くどいようだが、「戦いは自分一人で行うものではなく、必ず敵が存在する」という、極めて当たり前の認識を持つことの重要性を強調したい。この基本的な事実をわざわざ指摘しなければならないほど、企業経営における「戦い」に関する研究が不足しているどころか、ほとんど皆無に近い状況が現実なのである。それが現代の多くの企業に見られる致命的な弱点の一つだ。
テリトリー拡大の戦略
- 既存市場の維持を前提に進出を検討
新たな市場に進出する場合、まず重要なのは「既存のテリトリーの占有率を落とさない」ことだ。
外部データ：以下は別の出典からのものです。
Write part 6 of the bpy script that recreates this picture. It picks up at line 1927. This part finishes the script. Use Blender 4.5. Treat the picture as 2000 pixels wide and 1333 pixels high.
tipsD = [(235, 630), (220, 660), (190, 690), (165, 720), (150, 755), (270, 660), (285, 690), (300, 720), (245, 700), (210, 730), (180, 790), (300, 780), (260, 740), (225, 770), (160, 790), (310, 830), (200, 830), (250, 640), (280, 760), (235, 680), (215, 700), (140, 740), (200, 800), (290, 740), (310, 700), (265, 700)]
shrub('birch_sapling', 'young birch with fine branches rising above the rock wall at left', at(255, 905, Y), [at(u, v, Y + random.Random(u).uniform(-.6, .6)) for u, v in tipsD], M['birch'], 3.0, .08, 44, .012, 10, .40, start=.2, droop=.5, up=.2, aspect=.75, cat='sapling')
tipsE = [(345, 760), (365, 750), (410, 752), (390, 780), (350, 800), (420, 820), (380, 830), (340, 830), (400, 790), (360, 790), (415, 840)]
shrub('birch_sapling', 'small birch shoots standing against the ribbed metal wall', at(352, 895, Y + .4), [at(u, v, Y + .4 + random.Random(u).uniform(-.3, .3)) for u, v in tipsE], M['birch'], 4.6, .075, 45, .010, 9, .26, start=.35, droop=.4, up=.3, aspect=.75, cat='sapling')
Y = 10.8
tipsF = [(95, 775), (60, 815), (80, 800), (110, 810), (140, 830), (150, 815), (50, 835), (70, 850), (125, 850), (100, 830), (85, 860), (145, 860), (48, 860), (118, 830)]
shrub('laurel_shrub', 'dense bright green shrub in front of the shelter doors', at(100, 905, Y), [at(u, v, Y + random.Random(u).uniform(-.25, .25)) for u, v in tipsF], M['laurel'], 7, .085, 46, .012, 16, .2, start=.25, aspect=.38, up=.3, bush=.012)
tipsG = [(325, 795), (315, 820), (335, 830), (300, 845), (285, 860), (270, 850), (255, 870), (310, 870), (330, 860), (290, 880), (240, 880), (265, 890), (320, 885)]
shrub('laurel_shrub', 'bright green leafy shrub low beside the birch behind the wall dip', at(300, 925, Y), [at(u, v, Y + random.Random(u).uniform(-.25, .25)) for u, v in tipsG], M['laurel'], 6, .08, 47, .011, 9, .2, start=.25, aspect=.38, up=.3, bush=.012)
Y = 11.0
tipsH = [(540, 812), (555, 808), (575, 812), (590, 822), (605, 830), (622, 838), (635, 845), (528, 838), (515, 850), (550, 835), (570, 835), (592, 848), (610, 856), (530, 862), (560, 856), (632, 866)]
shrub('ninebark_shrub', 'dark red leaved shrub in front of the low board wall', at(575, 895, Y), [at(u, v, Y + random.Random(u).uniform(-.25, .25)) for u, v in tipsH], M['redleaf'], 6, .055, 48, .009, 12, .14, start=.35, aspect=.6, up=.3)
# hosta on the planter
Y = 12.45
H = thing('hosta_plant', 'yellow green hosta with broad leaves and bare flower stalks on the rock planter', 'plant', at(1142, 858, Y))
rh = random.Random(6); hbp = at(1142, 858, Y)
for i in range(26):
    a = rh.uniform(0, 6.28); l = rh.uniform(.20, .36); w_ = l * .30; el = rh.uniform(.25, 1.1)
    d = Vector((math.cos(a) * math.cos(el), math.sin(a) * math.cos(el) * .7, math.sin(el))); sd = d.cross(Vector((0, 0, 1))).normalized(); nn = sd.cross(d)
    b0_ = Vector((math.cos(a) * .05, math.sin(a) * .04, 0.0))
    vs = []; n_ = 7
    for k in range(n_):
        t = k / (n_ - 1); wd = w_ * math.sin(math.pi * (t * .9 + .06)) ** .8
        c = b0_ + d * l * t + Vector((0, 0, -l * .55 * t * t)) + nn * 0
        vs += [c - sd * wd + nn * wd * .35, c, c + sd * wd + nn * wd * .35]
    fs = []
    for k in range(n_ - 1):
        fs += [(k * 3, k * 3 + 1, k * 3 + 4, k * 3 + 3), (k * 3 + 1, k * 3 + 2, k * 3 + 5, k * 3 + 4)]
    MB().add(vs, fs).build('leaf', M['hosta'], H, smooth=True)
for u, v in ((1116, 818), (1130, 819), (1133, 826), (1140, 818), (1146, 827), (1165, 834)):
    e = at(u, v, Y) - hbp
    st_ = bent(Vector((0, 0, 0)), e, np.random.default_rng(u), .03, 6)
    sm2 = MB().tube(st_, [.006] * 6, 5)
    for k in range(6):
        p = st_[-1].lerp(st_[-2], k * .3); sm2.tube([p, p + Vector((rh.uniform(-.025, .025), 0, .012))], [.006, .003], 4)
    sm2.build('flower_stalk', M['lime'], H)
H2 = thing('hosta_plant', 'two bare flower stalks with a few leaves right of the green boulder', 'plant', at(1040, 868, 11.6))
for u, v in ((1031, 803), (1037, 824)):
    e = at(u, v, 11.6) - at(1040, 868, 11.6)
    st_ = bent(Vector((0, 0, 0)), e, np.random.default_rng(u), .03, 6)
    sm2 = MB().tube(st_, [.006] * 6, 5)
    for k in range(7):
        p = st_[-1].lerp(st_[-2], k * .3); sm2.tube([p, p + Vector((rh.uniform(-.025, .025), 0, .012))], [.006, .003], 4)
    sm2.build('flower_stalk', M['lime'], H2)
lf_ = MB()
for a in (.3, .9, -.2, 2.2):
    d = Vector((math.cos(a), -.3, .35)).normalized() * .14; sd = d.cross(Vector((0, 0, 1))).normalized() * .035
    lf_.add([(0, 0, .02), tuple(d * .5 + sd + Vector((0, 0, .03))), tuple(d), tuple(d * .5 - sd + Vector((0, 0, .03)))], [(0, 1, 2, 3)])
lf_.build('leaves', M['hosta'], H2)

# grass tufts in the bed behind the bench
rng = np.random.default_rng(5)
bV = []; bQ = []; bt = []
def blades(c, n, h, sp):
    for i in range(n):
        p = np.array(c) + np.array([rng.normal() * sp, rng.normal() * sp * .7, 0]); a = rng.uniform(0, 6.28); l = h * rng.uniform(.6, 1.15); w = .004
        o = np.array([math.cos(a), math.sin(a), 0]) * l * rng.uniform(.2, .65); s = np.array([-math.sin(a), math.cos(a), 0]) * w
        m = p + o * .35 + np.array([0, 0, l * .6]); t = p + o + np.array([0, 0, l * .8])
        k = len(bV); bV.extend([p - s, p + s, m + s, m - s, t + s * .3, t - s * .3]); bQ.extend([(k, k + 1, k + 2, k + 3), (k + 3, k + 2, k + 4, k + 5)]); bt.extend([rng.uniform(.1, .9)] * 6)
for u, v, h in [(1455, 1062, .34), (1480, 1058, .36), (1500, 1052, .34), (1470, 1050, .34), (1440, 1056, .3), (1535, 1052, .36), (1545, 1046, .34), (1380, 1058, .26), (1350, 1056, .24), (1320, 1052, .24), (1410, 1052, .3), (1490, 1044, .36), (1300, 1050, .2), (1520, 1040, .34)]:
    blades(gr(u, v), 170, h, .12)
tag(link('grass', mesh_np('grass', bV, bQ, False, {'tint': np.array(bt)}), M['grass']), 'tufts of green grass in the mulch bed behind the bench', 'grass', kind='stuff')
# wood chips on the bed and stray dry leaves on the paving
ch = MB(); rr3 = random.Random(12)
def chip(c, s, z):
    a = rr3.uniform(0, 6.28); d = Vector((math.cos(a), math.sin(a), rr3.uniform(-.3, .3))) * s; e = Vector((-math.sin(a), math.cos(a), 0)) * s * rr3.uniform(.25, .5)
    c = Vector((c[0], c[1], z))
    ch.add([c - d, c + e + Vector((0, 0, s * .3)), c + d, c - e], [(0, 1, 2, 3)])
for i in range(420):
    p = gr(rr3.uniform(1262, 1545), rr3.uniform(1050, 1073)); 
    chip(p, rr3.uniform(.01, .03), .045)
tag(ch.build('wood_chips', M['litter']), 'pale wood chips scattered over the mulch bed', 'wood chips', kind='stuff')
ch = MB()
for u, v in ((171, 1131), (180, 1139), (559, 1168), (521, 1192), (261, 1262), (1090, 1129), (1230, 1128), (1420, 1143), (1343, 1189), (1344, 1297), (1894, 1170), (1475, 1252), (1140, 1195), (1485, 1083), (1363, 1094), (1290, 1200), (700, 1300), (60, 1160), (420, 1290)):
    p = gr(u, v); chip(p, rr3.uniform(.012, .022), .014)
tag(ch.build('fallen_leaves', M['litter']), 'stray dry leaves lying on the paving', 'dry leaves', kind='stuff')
F社の例のように、既存市場の営業活動を縮小した結果、地元の売上げが落ち、進出先での利益が相殺されると、進出の意義がなくなってしまう。 - 情報収集と現状分析の徹底
新市場へ進出する前に、現地の市場情報、競合の状況、自社の比較優位性などを徹底的に調査し、分析することが必須だ。未知の市場には未知のリスクが潜んでいるため、進出先の詳細な情報を収集し、分析を基に戦略を組み立てる必要がある。 - 危険回避のための綿密な計画
危険を避けるためには、用意周到な計画が必要だ。積極的な市場拡大の姿勢が大切だが、それは綿密なリスク管理があって初めて可能になる。過去の成功を過信して「この市場でもうまくいくだろう」と安易に考えるのではなく、進出には新たなリスクが伴うことを認識し、リスク管理を組み込んだ戦略を作成する。 - 自社のリソース配分を考慮した戦略的拡大
進出を急ぎすぎて、既存の営業拠点に必要なリソースを割かないことが重要だ。経営者は、新たな市場進出が現有のテリトリーにどのような影響を与えるかを常に考慮し、進出のタイミングや規模を慎重に決めるべきだ。 - 「敵」の存在を意識した戦略立案
戦いには必ず競合が存在することを意識するのが基本である。企業戦争においても、どこに競合が存在し、どのようにして自社のシェアを脅かしてくるのかを念頭に置き、競合を意識した戦略を立てることが大切だ。